I have to linearize the following constraint,
$$ \sum_{i \in V_C} \sum_{j \in V} \sum_{k \in K} y_{ik} \cdot x_{ijk\ell} \leq I_\ell \qquad \forall \ell \in V_D $$
where $y$ is a integer variable smaller than $v_i$ and $x$ is a binary variable. I have found some other question about this but there they do not have the combination of a integer value with a binary and no summation. Does anyone know how to linearize this constraint?
Best Answer
The following assumes that $y_{ik} \geq 0$.
First, let's introduce a new set of variables $z_{ijk\ell}$: \begin{gathered} \sum_{i,j,k} z_{ijkl} \leq I_\ell \qquad \forall \ell \\ y_{ik} \cdot x_{ijk\ell} = z_{ijk\ell} \qquad \forall i,j,k,\ell \end{gathered} I hope you don't mind that for brevity I've dropped the index sets. This is equivalent (in $x$ and $y$) to \begin{gathered} \sum_{i,j,k} z_{ijkl} \leq I_\ell \qquad \forall \ell \\ y_{ik} \cdot x_{ijk\ell} \leq z_{ijk\ell} \qquad \forall i,j,k,\ell \end{gathered} This works because when the original inequality is feasible, we can always choose to have equality hold: but if there is slack in that inequality, we could distribute that slack across the values of $z_{ijk\ell}$ without changing equivalence.
Now that we've done that, we can use this equivalence: $$y_{ik} \geq 0, ~~ y_{ik} \cdot x_{ijk\ell} \leq z_{ijk\ell} \quad\Longleftrightarrow\quad 0 \leq z_{ijk\ell}, ~~ y_{ik} - v_i ( 1 - x_{ijk\ell} ) \leq z_{ijk\ell}$$ If $x_{ijk\ell}=0$, then $z_{ijk\ell}\geq 0$ will be active.

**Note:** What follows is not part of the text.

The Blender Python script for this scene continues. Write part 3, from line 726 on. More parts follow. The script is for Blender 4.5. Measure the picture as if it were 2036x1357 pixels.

If $x_{ijk\ell}=1$, then the second constraint will be active, and it will be equivalent to $y_{ik} \leq z_{ijk\ell}$.
So the final conversion is \begin{gathered} \sum_{i,j,k} z_{ijkl} \leq I_\ell \qquad \forall \ell \\ y_{ik} - v_i (1- x_{ijk\ell}) \leq z_{ijk\ell} \qquad \forall i,j,k,\ell \\ 0 \leq z_{ijk\ell} \qquad \forall i,j,k,\ell \end{gathered}